Friday, February 4, 2022

Tips on Writing Bestsellers

 


A recent WRITER’S DIGEST newsletter offers an interesting article entitled: “How to Create a Bestselling Novel”. Librarian Nancy Pearl is quoted as having a theory she calls the Four Doorways, which states that, for readers, there are four main doorways into fiction. These doorways are story, character, setting, and language. 

Robin Cook claimed to have analyzed the characteristics of numerous bestsellers before writing his own blockbuster COMA.

GalleyCat’s Infographic explored the anatomy of bestsellers. Here are some of their more interesting observations and statistics: 

Bestsellers today generally have active narratives, shorter sentences, and simple vocabularies.

Exclamation marks are a negative!!

Titles should be short and simple, not complex.

 They found the length of the average bestseller to be 375 pages. 

Books with a female protagonist are more likely to be successful.

But men are more likely to read a book with a male protagonist. 

Main characters or protagonists in bestsellers are often lawyers or detectives.

Books set in America are most popular. 

The number one grossing genre in fiction is still Romance.

Second is: Crime/Mystery.

Third is: Inspirational or Religious. 

Fourth is: Science Fiction and Fantasy.

Fifth is: Horror (Stephen King eat your heart out!) 

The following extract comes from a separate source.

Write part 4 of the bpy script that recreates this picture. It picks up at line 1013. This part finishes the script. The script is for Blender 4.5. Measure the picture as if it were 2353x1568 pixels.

For a detailed article, check this out: 

 11 Steps to Writing a Bestselling Novel (Infographic) (geediting.com) 

February is the month for celebrating romance. At the current time, besides mystery novels and short stories, I am reading recent Regency romances, the quality of which is quite good. They provide an escape from depressing modern realities.

 If you are interested in historical romance, I recommend the following authors: Jane Ashford, Anna Bradley and Anna Harrington. I find all three to have written quality Regency romance. Also, I’ll mention my historical romances SINFUL SEDUCTION and HIGHLAND HEART published by Luminosity and available from Amazon, as well as THE KILLING LAND, a Western romance from Five Star/Cengage.

Personally, I would love to write a bestseller, a novel that is widely read and appreciated. However, I would be just as pleased to write a great novel, one that endures the test of time. Yet an article in a June 2016 issue of TIME Magazine observed we can’t really know which books they will be. 

Moby-Dick, Herman Melville’s masterpiece, was not well-received in its day. Melville died poor and depressed. Poe died in poverty as well. Kafka was dead before The Trial was ever published. However, Shakespeare was a very successful and popular dramatist in his own day and has withstood the test of time.

 In But What if We’re Wrong? Thinking About the Present as if It Were the Past, author Chuck Klosterman noted that works which endure are ones future societies find meaningful. Someone who is writing in obscurity today, who we have never heard of, could be the most admired author to future generations.

 I believe the best approach is to write the work that we want to write, that is meaningful to us, and not worry about current trends which ultimately come and go.

 Any thoughts you might have regarding popular fiction vs. great fiction? Can a book be both?